> _EXERCISE OBJECTIVE_
Every line of the listing must be reproduced as it stands. Leave the images behind.

____

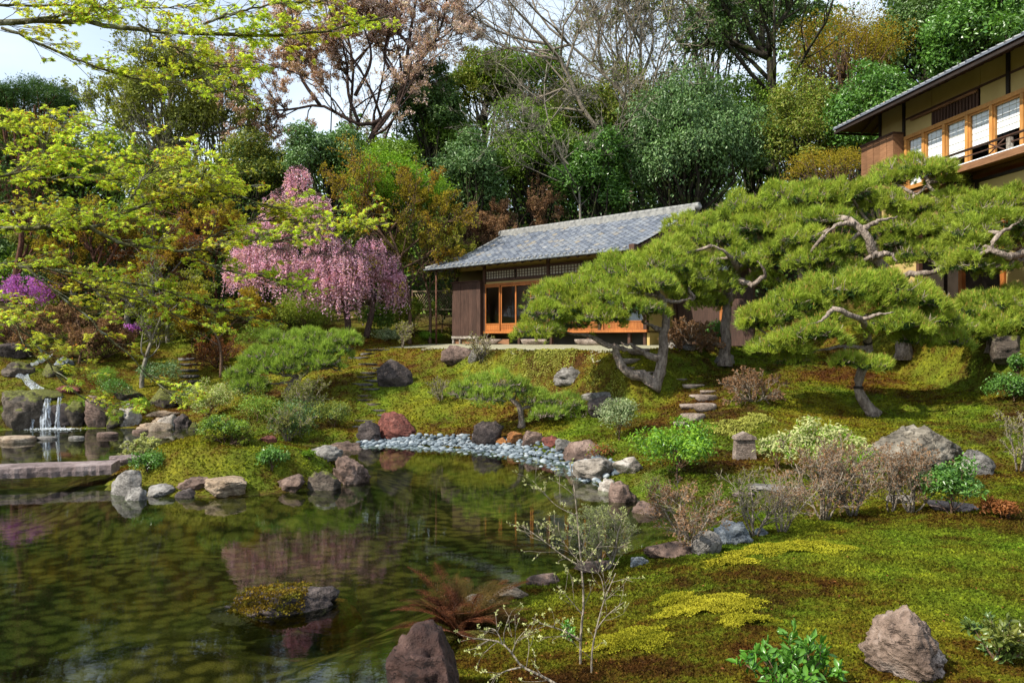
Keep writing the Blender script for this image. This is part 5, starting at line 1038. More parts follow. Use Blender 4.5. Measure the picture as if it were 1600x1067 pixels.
for a in [('reddish trunked maple with brown twigs on the left hill', [(188, 552), (183, 520), (172, 470), (150, 420), (140, 370)], 31, .13, 41, 'red_bark', 'leaf_gold', 4, .07, [[(180, 490), (210, 440), (240, 400)], [(172, 460), (130, 430), (100, 390)], [(155, 430), (180, 390), (190, 350)]]),
          ('thin pale trunked maple leaning right on the left bank', [(222, 590), (228, 560), (238, 530), (250, 500), (262, 460)], 27.5, .09, 42, 'pale_bark', 'leaf_yellow', 4, .06, [[(238, 530), (215, 490), (190, 460)], [(250, 500), (285, 470), (310, 450)]]),
          ('slim twisted tree left of the reddish trunked maple', [(116, 482), (112, 455), (104, 430), (112, 400), (95, 370)], 33, .09, 43, 'pale_bark', 'leaf_olive', 4, .08, [[(108, 430), (80, 400), (50, 380)], [(112, 400), (140, 370), (160, 350)]]),
          ('brown twig crowned maple in the shade behind the far stair', [(338, 470), (335, 430), (338, 390), (320, 350)], 33, .1, 44, 'red_bark', 'leaf_gold', 5, .07, [[(336, 430), (300, 400), (260, 380)], [(336, 420), (370, 390), (385, 360)], [(338, 400), (350, 360), (345, 330)]]),
          ('low wide maple with coppery leaves behind the bank pine', [(345, 590), (345, 550), (335, 520), (300, 490)], 27.5, .06, 45, 'twig_brown', 'leaf_gold', 5, .06, [[(340, 530), (370, 500), (400, 480)], [(342, 540), (310, 520), (280, 510)]]),
          ('bushy tan twigged maple above the waterfall', [(120, 590), (125, 560), (130, 530), (120, 500)], 29, .06, 46, 'twig_brown', 'bud_brown', 5, .06, [[(128, 545), (160, 520), (190, 510)], [(126, 545), (90, 520), (60, 510)]]),
          ('brown leaved maple in the middle of the left hill', [(262, 500), (258, 460), (250, 420), (240, 380)], 32, .1, 47, 'pale_bark', 'leaf_rust', 4, .065, [[(256, 440), (220, 410), (190, 390)], [(256, 440), (290, 400), (310, 370)]])]:
    B(a[0], a[1], a[2], a[3], a[4], a[5], a[6], a[7], a[8], name='maple_tree', limbs=a[9])
B('tall red trunked pine rising at the left edge', [(22, 470), (26, 420), (34, 370), (28, 300), (30, 240)], 32, .17, 48, 'red_bark', 'pine_needle_dark', 3, .12, name='pine_tree', limbs=[[(30, 330), (60, 350), (100, 345)], [(28, 280), (0, 260), (-30, 260)]])
B('tree stump like trunk right of the reddish trunked maple', [(198, 530), (199, 490), (200, 450), (205, 400)], 33, .15, 49, 'pale_bark', 'leaf_mid', 3, .09, limbs=[[(200, 440), (230, 400), (240, 360)], [(200, 440), (170, 410), (150, 380)]])

# ------------------------------------------------------------------ weeping cherries
def weeping(label, trunk, domes, Y, seed, nst):
    rng = np.random.default_rng(seed); P = np.array([pt(a, b, Y) for a, b in trunk]); base = P[0].copy(); t = thing('weeping_cherry', label, 'tree', base); g = G(); S = spline(P, 14); g.tubes(S-base, np.linspace(.13, .04, 14), 8); obj('trunk', g, M['cherry_bark'], t)
    g = G(); gb = G(); gf = G(); tot = sum(d[2] for d in domes)
    for cx, cy, rx, ln in domes:
        c = pt(cx, cy, Y+rng.uniform(-1, 1)); i = rng.integers(6, 13); mid = (S[i]+c)/2+[0, 0, .3]; Q = spline([S[i], mid, c], 8); g.tubes(Q-base, np.linspace(.045, .015, 8), 5)
        m_ = int(nst*(rx+18)/tot); r = rx/F*Y; a = rng.uniform(0, 6.283, m_); rr_ = np.sqrt(rng.uniform(0, 1, m_)); off = np.stack([np.cos(a)*rr_*r, np.sin(a)*rr_*r*.9, -.45*r*rr_**2+rng.normal(0, .05, m_)], -1); st = c+off
        L = ln/F*Y*rng.uniform(.3, 1.0, m_); K = 8; tt = np.linspace(0, 1, K); out = nrm(off*[1, 1, 0]+1e-6)
        Pst = st[:, None, :]+out[:, None, :]*(.25*np.sqrt(tt)[None, :, None]*r*.6)+np.array([0, 0, -1])*L[:, None, None]*tt[None, :, None]+np.cumsum(rng.normal(0, .016, (m_, K, 3)), 1)
        arch = np.stack([c+(st-c)*f+np.array([0, 0, .18*r*math.sin(f*math.pi)]) for f in (0, .5, 1)], 1); gb.tubes(arch-base, np.full((m_, 3), .007), 3); gb.tubes(Pst-base, np.full((m_, K), .003), 3)
        nb2 = 46; Pl, _ = along(Pst, nb2, rng, 0, .028); n = len(Pl); keep = rng.uniform(0, 1, n) < np.repeat(rng.uniform(.35, 1, m_), nb2); Pl = Pl[keep]; n = len(Pl); gf.leaves(Pl-base, nrm(rnd(rng, n)+[0, 0, -.3]), nrm(rnd(rng, n)+[-.2, -.3, .2]), .062*rng.uniform(.6, 1.3, n), .85)
    obj('limbs', g, M['cherry_bark'], t)['kind'] = 'stuff'; obj('hanging_twigs', gb, M['cherry_bark'], t)['kind'] = 'stuff'; obj('blossom', gf, M['blossom_pink'], t)['kind'] = 'stuff'
weeping('tall weeping cherry in full pink bloom left of the garden house', [(545, 525), (540, 480), (520, 430), (490, 370), (470, 300), (466, 262)], [(466, 262, 20, 70), (445, 298, 32, 85), (490, 305, 28, 80), (412, 345, 38, 85), (465, 345, 46, 100), (515, 365, 36, 95), (390, 380, 28, 75), (440, 390, 42, 75), (500, 398, 36, 75), (545, 392, 26, 80), (372, 405, 22, 55), (530, 420, 34, 70), (410, 370, 40, 90), (520, 390, 40, 95), (430, 330, 30, 80)], 30, 61, 850)
weeping('smaller weeping cherry with a leaning trunk between the tall one and the house', [(572, 528), (577, 505), (582, 480), (578, 440), (580, 390)], [(578, 372, 26, 75), (602, 395, 24, 95), (560, 408, 22, 60), (620, 425, 16, 65), (590, 400, 26, 70)], 30.5, 62, 230)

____

> _ANSWER TO THE PROBLEM_
Keep writing the Blender script for this image. This is part 5, starting at line 1038. More parts follow. Use Blender 4.5. Measure the picture as if it were 1600x1067 pixels.
for a in [('reddish trunked maple with brown twigs on the left hill', [(188, 552), (183, 520), (172, 470), (150, 420), (140, 370)], 31, .13, 41, 'red_bark', 'leaf_gold', 4, .07, [[(180, 490), (210, 440), (240, 400)], [(172, 460), (130, 430), (100, 390)], [(155, 430), (180, 390), (190, 350)]]),
          ('thin pale trunked maple leaning right on the left bank', [(222, 590), (228, 560), (238, 530), (250, 500), (262, 460)], 27.5, .09, 42, 'pale_bark', 'leaf_yellow', 4, .06, [[(238, 530), (215, 490), (190, 460)], [(250, 500), (285, 470), (310, 450)]]),
          ('slim twisted tree left of the reddish trunked maple', [(116, 482), (112, 455), (104, 430), (112, 400), (95, 370)], 33, .09, 43, 'pale_bark', 'leaf_olive', 4, .08, [[(108, 430), (80, 400), (50, 380)], [(112, 400), (140, 370), (160, 350)]]),
          ('brown twig crowned maple in the shade behind the far stair', [(338, 470), (335, 430), (338, 390), (320, 350)], 33, .1, 44, 'red_bark', 'leaf_gold', 5, .07, [[(336, 430), (300, 400), (260, 380)], [(336, 420), (370, 390), (385, 360)], [(338, 400), (350, 360), (345, 330)]]),
          ('low wide maple with coppery leaves behind the bank pine', [(345, 590), (345, 550), (335, 520), (300, 490)], 27.5, .06, 45, 'twig_brown', 'leaf_gold', 5, .06, [[(340, 530), (370, 500), (400, 480)], [(342, 540), (310, 520), (280, 510)]]),
          ('bushy tan twigged maple above the waterfall', [(120, 590), (125, 560), (130, 530), (120, 500)], 29, .06, 46, 'twig_brown', 'bud_brown', 5, .06, [[(128, 545), (160, 520), (190, 510)], [(126, 545), (90, 520), (60, 510)]]),
          ('brown leaved maple in the middle of the left hill', [(262, 500), (258, 460), (250, 420), (240, 380)], 32, .1, 47, 'pale_bark', 'leaf_rust', 4, .065, [[(256, 440), (220, 410), (190, 390)], [(256, 440), (290, 400), (310, 370)]])]:
    B(a[0], a[1], a[2], a[3], a[4], a[5], a[6], a[7], a[8], name='maple_tree', limbs=a[9])
B('tall red trunked pine rising at the left edge', [(22, 470), (26, 420), (34, 370), (28, 300), (30, 240)], 32, .17, 48, 'red_bark', 'pine_needle_dark', 3, .12, name='pine_tree', limbs=[[(30, 330), (60, 350), (100, 345)], [(28, 280), (0, 260), (-30, 260)]])
B('tree stump like trunk right of the reddish trunked maple', [(198, 530), (199, 490), (200, 450), (205, 400)], 33, .15, 49, 'pale_bark', 'leaf_mid', 3, .09, limbs=[[(200, 440), (230, 400), (240, 360)], [(200, 440), (170, 410), (150, 380)]])

# ------------------------------------------------------------------ weeping cherries
def weeping(label, trunk, domes, Y, seed, nst):
    rng = np.random.default_rng(seed); P = np.array([pt(a, b, Y) for a, b in trunk]); base = P[0].copy(); t = thing('weeping_cherry', label, 'tree', base); g = G(); S = spline(P, 14); g.tubes(S-base, np.linspace(.13, .04, 14), 8); obj('trunk', g, M['cherry_bark'], t)
    g = G(); gb = G(); gf = G(); tot = sum(d[2] for d in domes)
    for cx, cy, rx, ln in domes:
        c = pt(cx, cy, Y+rng.uniform(-1, 1)); i = rng.integers(6, 13); mid = (S[i]+c)/2+[0, 0, .3]; Q = spline([S[i], mid, c], 8); g.tubes(Q-base, np.linspace(.045, .015, 8), 5)
        m_ = int(nst*(rx+18)/tot); r = rx/F*Y; a = rng.uniform(0, 6.283, m_); rr_ = np.sqrt(rng.uniform(0, 1, m_)); off = np.stack([np.cos(a)*rr_*r, np.sin(a)*rr_*r*.9, -.45*r*rr_**2+rng.normal(0, .05, m_)], -1); st = c+off
        L = ln/F*Y*rng.uniform(.3, 1.0, m_); K = 8; tt = np.linspace(0, 1, K); out = nrm(off*[1, 1, 0]+1e-6)
        Pst = st[:, None, :]+out[:, None, :]*(.25*np.sqrt(tt)[None, :, None]*r*.6)+np.array([0, 0, -1])*L[:, None, None]*tt[None, :, None]+np.cumsum(rng.normal(0, .016, (m_, K, 3)), 1)
        arch = np.stack([c+(st-c)*f+np.array([0, 0, .18*r*math.sin(f*math.pi)]) for f in (0, .5, 1)], 1); gb.tubes(arch-base, np.full((m_, 3), .007), 3); gb.tubes(Pst-base, np.full((m_, K), .003), 3)
        nb2 = 46; Pl, _ = along(Pst, nb2, rng, 0, .028); n = len(Pl); keep = rng.uniform(0, 1, n) < np.repeat(rng.uniform(.35, 1, m_), nb2); Pl = Pl[keep]; n = len(Pl); gf.leaves(Pl-base, nrm(rnd(rng, n)+[0, 0, -.3]), nrm(rnd(rng, n)+[-.2, -.3, .2]), .062*rng.uniform(.6, 1.3, n), .85)
    obj('limbs', g, M['cherry_bark'], t)['kind'] = 'stuff'; obj('hanging_twigs', gb, M['cherry_bark'], t)['kind'] = 'stuff'; obj('blossom', gf, M['blossom_pink'], t)['kind'] = 'stuff'
weeping('tall weeping cherry in full pink bloom left of the garden house', [(545, 525), (540, 480), (520, 430), (490, 370), (470, 300), (466, 262)], [(466, 262, 20, 70), (445, 298, 32, 85), (490, 305, 28, 80), (412, 345, 38, 85), (465, 345, 46, 100), (515, 365, 36, 95), (390, 380, 28, 75), (440, 390, 42, 75), (500, 398, 36, 75), (545, 392, 26, 80), (372, 405, 22, 55), (530, 420, 34, 70), (410, 370, 40, 90), (520, 390, 40, 95), (430, 330, 30, 80)], 30, 61, 850)
weeping('smaller weeping cherry with a leaning trunk between the tall one and the house', [(572, 528), (577, 505), (582, 480), (578, 440), (580, 390)], [(578, 372, 26, 75), (602, 395, 24, 95), (560, 408, 22, 60), (620, 425, 16, 65), (590, 400, 26, 70)], 30.5, 62, 230)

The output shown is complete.